なお、当該マスターリース契約において、A社所有のフロアの賃貸及び当社所有の賃貸用フロアの転貸は、いずれも事務所として使用することを前提として行う旨定める予定です。
1 事前照会者の見解の内容
措置法第65条の8第1項は、「法人が、……その有する資産で前条第1項の表の各号の上欄に掲げるもの……の譲渡をした場合において、当該譲渡をした日を含む事業年度……終了の日の翌日から1年を経過する日までの期間……内に当該各号の下欄に掲げる資産の取得をする見込みであり、かつ、当該取得の日から1年以内に当該取得をした資産を当該各号の下欄に規定する地域内にある当該法人の事業の用……に供する見込みであるとき」は、当該譲渡をした日を含む事業年度において譲渡益の80%相当額の範囲内で特別勘定を設ける方法により経理した場合に限り、その金額を損金の額に算入する旨規定しています。
この措置法第65条の8の規定の適用に当たっては、取得する資産が同法第65条の7第1項各号の下欄に規定する買換資産であることが要件とされており、同項第9号の下欄に買換資産として掲げられる「土地等」は、特定施設の敷地の用に供されるもの等で、その面積が300平方メートル以上のものに限る(面積要件)とされています。
この点、当社が取得する賃貸用フロアに対応する本件敷地利用権は、次の2の(1)のとおり、賃貸用フロアが自社で事務所として使用するものではなく、A社から賃借した第三者が事務所として使用するものであったとしても、「特定施設の敷地の用に供されるもの」に該当すると考えます。

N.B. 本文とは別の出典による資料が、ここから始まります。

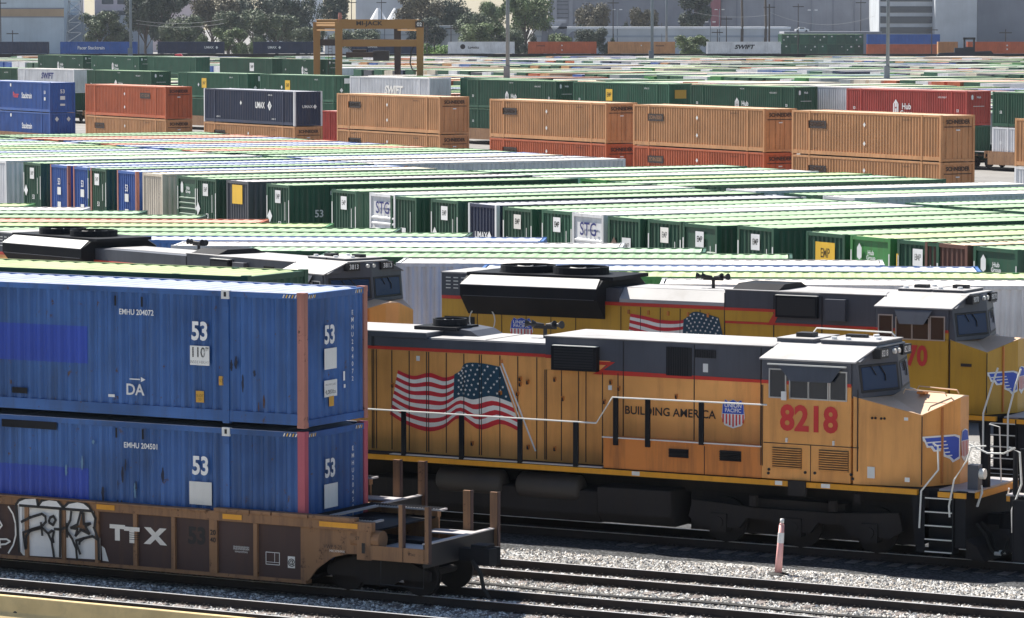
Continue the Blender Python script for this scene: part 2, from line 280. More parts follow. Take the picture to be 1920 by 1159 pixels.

また、「その面積が300平方メートル以上」の土地等に該当するかどうかは、次の2の(2)のとおり、当社が取得する本件建物の各専有部分に対応する本件敷地利用権の面積の合計により判定することとなり、その面積の合計は、同(2)のとおり300平方メートルを超えますので、面積要件を満たすこととなります。